TASK DESCRIPTION: Repeat the following lines exactly and nothing else: the line containing "d+.1).build('recess', 'void', wo, T)" and each line after it through the end of the listing.

>> START DATA SEGMENT

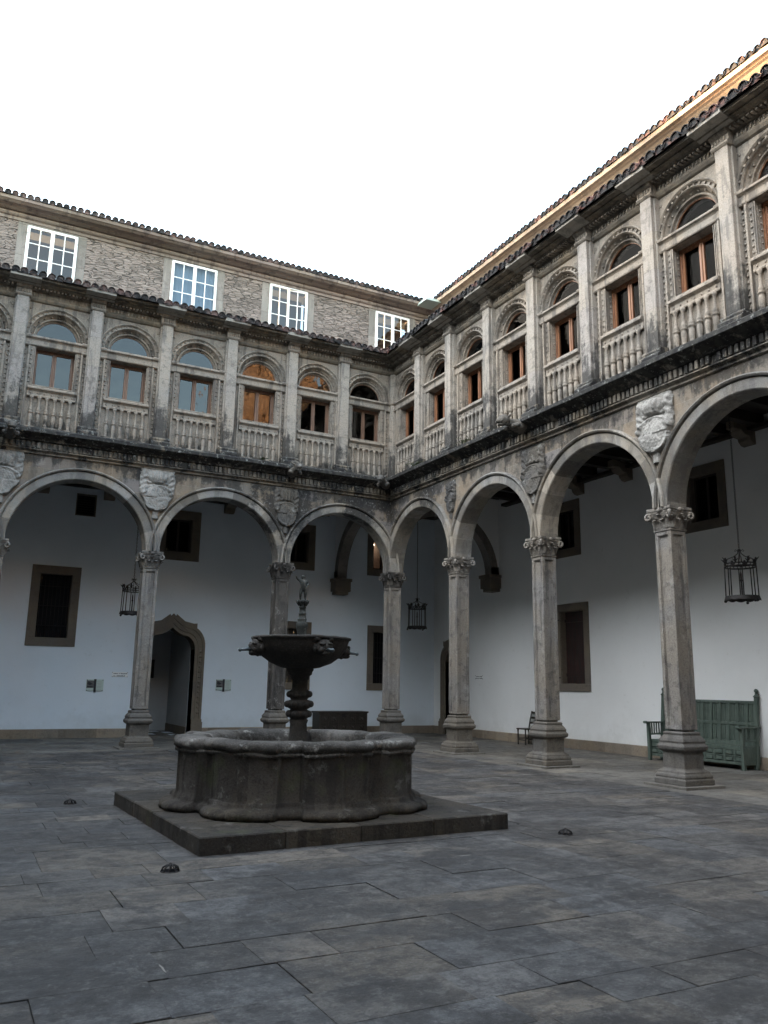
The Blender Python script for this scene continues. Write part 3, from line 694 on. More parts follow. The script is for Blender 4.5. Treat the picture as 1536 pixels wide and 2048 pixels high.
# ------------------------------------------------------------------ roofs of barrel tiles
def tile_roof(name, mat, T, par, w_e, z_e, slope, w_top, u0, u1, off, per=.205):
    m = MB(); ts = math.tan(slope)
    u = u0; 
    while u < u1:
        ws = min(w_e, u+off)
        if ws-w_top > .3:
            for cover in (1, 0):
                uu = u+(0 if cover else per/2)+rnd.uniform(-.008, .008); m.tone = rnd.random()
                r_a = .092 if cover else .082; st = ws+rnd.uniform(-.03, .03)-(.0 if cover else .02); lift = rnd.uniform(-.006, .01)
                # three overlapping courses then one long run
                cuts = [st, st-.38, st-.76, w_top]
                for ci, (wa, wb) in enumerate(zip(cuts, cuts[1:])):
                    if wb < w_top: wb = w_top
                    if wa <= wb: continue
                    ja = rnd.uniform(-.006, .006); vs = []
                    for (ww, rr, dz) in ((wa, r_a, .018 if cover else .0), (wb, r_a*.86, 0)):
                        zz = z_e+(w_e-ww)*ts+dz+lift
                        for k in range(7):
                            a = PI*k/6; c, q = math.cos(a), math.sin(a)
                            for t in (0, -.013):
                                h = (rr+t)*q if cover else -(rr+t)*q
                                vs.append((uu+ja+(rr+t)*c, ww, zz+h+(.0 if cover else .045)))
                    fs = []
                    for k in range(6):
                        a = 2*k; fs += [(a, a+2, a+16, a+14), (a+1, a+3, a+17, a+15), (a, a+1, a+3, a+2)]
                    m.add(vs, fs)
                    if ci == 0 and cover:                # bedding mortar closing the end of each cover tile
                        m.add([(uu+ja+(r_a-.012)*math.cos(PI*k/6), wa-.035, z_e+(w_e-wa)*ts+.018+lift+(r_a-.012)*math.sin(PI*k/6)) for k in range(7)]+[(uu+ja-r_a, wa-.035, z_e-.04), (uu+ja+r_a, wa-.035, z_e-.04)], [tuple(range(9))])
        u += per
    return m.build(name, mat, par, T, weld=False)
SL = math.radians(17)
tile_roof('lower_roof', 'tile_n', TL, north, .76, 11.285, SL, -3.98, -3.7, 17.6, 0.)
tile_roof('lower_roof', 'tile_e', TR, east, .76, 11.285, SL, -3.78, -3.9, 24.6, 0.)
tile_roof('top_roof', 'tile_n', TL, north, -3.48, 15.69, SL, -9.5, -9.5, 26, .1)
tile_roof('top_roof', 'tile_e', TR, east, -3.28, 15.69, SL, -9.3, -9.3, 24.6, -.1)
# roof boarding below the tiles (keeps light out)
def board(T, par, w_e, z_e, w_top, u_e, u1):
    ts = math.tan(SL); m = MB()
    for dz in (-.06, -.02):
        pass
    a, b = w_e-.1, w_top; za, zb = z_e-.04+.1*ts, z_e-.04+(w_e-w_top)*ts
    m.add([(a+u_e, a, za), (u1, a, za), (u1, b, zb), (b+u_e, b, zb)], [(0, 1, 2, 3)])
    m.add([(a+u_e, a, za-.04), (u1, a, za-.04), (u1, b, zb-.04), (b+u_e, b, zb-.04)], [(0, 1, 2, 3)])
    m.build('roof_boarding', 'beam', par, T, weld=False)
board(TL, north, .76, 11.30, -4.1, 0, 17.6); board(TR, east, .76, 11.30, -3.9, 0, 24.6)
board(TL, north, -3.45, 15.68, -9.5, 0, 26); board(TR, east, -3.25, 15.68, -9.3, 0, 24.6)

# ------------------------------------------------------------------ walls behind the galleries, with real openings
def holed(m, holes, u0, u1, z0, z1, w, depth):
    us = sorted(set([u0, u1]+[h[0] for h in holes]+[h[1] for h in holes])); zs = sorted(set([z0, z1]+[h[2] for h in holes]+[h[3] for h in holes]))
    for a, b in zip(us, us[1:]):
        for c, d in zip(zs, zs[1:]):
            mu, mz = (a+b)/2, (c+d)/2
            if not any(h[0] < mu < h[1] and h[2] < mz < h[3] for h in holes): m.add([(a, w, c), (b, w, c), (b, w, d), (a, w, d)], [(0, 1, 2, 3)])
    for h in holes:
        dp = h[4] if len(h) > 4 else depth
        for p in (((h[0], h[2]), (h[1], h[2])), ((h[1], h[2]), (h[1], h[3])), ((h[1], h[3]), (h[0], h[3])), ((h[0], h[3]), (h[0], h[2]))):
            m.add([(p[0][0], w, p[0][1]), (p[1][0], w, p[1][1]), (p[1][0], w-dp, p[1][1]), (p[0][0], w-dp, p[0][1])], [(0, 1, 2, 3)])
# windows: (u0,u1,z0,z1 of the opening, frame margin, kind)
NW = [(8.33, 9.19, 2.75, 4.57, .23, 'bars'), (7.87, 8.40, 6.36, 6.98, 0, 'vent'), (4.94, 5.74, 5.51, 6.56, .26, 'pane'),
      (1.03, 1.85, 1.62, 3.35, .22, 'shut'), (1.01, 1.78, 5.52, 6.57, .24, 'pane'), (-2.28, -1.48, 1.63, 3.35, .22, 'bars'), (-2.17, -1.43, 5.51, 6.56, .23, 'lit')]
EW = [(2.78, 3.75, 1.70, 3.69, .2, 'red'), (2.70, 3.50, 5.44, 6.57, .23, 'pane'), (7.63, 8.42, 5.43, 6.54, .22, 'pane'), (12.6, 13.4, 5.43, 6.54, .22, 'pane')]
DN, DE = 4.1, 3.9
DOORN = (4.62, 6.06, .0, 3.25, 3.0); DOORE = (-3.32, -2.22, .0, 3.0, .55)
def back(T, par, w, wins, door, ulo, uhi, name_loc):
    m = MB(); holed(m, [tuple(h[:4])+(.38,) for h in wins]+[door], ulo, uhi, -.02, 7.5, w, .4)
    m.build('gallery_wall', 'plaster_n' if par is north else 'plaster', par, T)
    m = MB()                                         # skirting course
    segs = [(ulo, door[0]-.26), (door[1]+.26, uhi)]
    for a, b in segs: m.sweep([(w, -.02), (w+.045, -.02), (w+.045, .235), (w+.03, .25), (w, .25)], a, b, step=.9)
    m.build('skirting', 'stone_skirt', par, T)
    for (a, b, c, d, f, kind) in wins:
        fm = MB(); e = .035
        fm.tone = .5
        if f:
            fm.tone = .6; fm.box(a-f, b+f, w-.05, w+e, d, d+f)
            fm.tone = .4; fm.box(a-f, b+f, w-.05, w+e, c-f, c)
            fm.tone = .5; fm.box(a-f, a, w-.05, w+e, c+.001, d-.001); fm.tone = .45; fm.box(b, b+f, w-.05, w+e, c+.001, d-.001)
        else: fm.boxes((a-.02, b+.02, w-.01, w+.01, d, d+.02), (a-.02, b+.02, w-.01, w+.01, c-.02, c), (a-.02, a, w-.01, w+.01, c, d), (b, b+.02, w-.01, w+.01, c, d))
        wo = fm.build('gallery_window', 'stone_frame', par, T, bevel=.004)
        q = w-.17
        fm = MB(); fm.tone = .45; fm.boxes((a, a+.012, w-.36, w-.001, c, d), (b-.012, b, w-.36, w-.001, c, d), (a+.013, b-.013, w-.36, w-.001, c, c+.012), (a+.013, b-.013, w-.36, w-.001, d-.012, d)); fm.build('reveal', 'stone_frame', wo, T)
        if kind == 'bars':
            g = MB(); k = a+.07
            while k < b-.03: g.tube([(k, w-.08, c), (k, w-.08, d)], .009, 5); k += .105
            for zz in (c+.35, (c+d)/2, d-.35): g.tube([(a, w-.08, zz), (b, w-.08, zz)], .009, 5)
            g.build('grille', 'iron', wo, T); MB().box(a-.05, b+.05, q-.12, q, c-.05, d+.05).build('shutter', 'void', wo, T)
        elif kind == 'vent': 
            g = MB(); k = c+.05
            while k < d-.02: g.box(a, b, w-.1, w-.06, k, k+.02); k += .07
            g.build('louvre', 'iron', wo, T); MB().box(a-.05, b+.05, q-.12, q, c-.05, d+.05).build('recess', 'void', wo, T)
        elif kind in ('red', 'shut'):
            g = MB()
            k = a
            n_ = 5
            for i in range(n_):
                x0 = a+(b-a)*i/n_; x1 = a+(b-a)*(i+1)/n_; g.box(x0+.004, x1-.004, q-.03, q+.0+(.01 if i % 2 else 0), c, d)
            g.box(a+.02, b-.02, q, q+.035, c+.2, c+.29); g.box(a+.02, b-.02, q, q+.035, d-.3, d-.21)
            g.build('shutter', 'wood_red' if kind == 'red' else 'wood_dark', wo, T)
            if kind == 'red':
                hh = MB()
                for zz in (c+.15, d-.25): hh.box(a-.09, a-.02, w+.03, w+.05, zz, zz+.03)
                hh.build('hinge', 'iron', wo, T)
        else:
            g = MB(); g.boxes((a, b, q, q+.05, c, c+.06), (a, b, q, q+.05, d-.06, d), (a, a+.06, q, q+.05, c+.06, d-.06), (b-.06, b, q, q+.05, c+.06, d-.06), ((a+b)/2-.03, (a+b)/2+.03, q+.002, q+.052, c+.06, d-.06))
            g.build('sash', 'wood_dark', wo, T)
            MB().add([(a, q+.02, c), (b, q+.02, c), (b, q+.02, d), (a, q+.02, d)], [(0, 1, 2, 3)]).build('pane', 'glass_r' if kind == 'lit' else 'glass', wo, T)
            if kind == 'lit':
                MB().boxes((a, b, w-1.6, w-1.55, c-.3, d+.4)).build('room_wall', 'orange', wo, T)
                MB().boxes((a+.1, b-.2, w-1.45, w-1.2, d+.02, d+.06)).build('ceiling_lamp', 'lamp', wo, T)
                MB().boxes((a-.01, a, w-1.6, q, c-.3, d+.4), (b, b+.01, w-1.6, q, c-.3, d+.4), (a, b, w-1.6, q, c-.31, c-.3), (a, b, w-1.6, q, d+.4, d+.41)).build('room_side', 'inside', wo, T)
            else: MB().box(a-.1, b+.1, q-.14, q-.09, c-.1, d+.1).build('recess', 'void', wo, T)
back(TL, north, -DN, NW, DOORN, -DE, 17.6, 0); back(TR, east, -DE, EW, DOORE, -DN, 24.6, 0)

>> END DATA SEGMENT

RESPONSE FOR THIS EXERCISE:
            else: MB().box(a-.1, b+.1, q-.14, q-.09, c-.1, d+.1).build('recess', 'void', wo, T)
back(TL, north, -DN, NW, DOORN, -DE, 17.6, 0); back(TR, east, -DE, EW, DOORE, -DN, 24.6, 0)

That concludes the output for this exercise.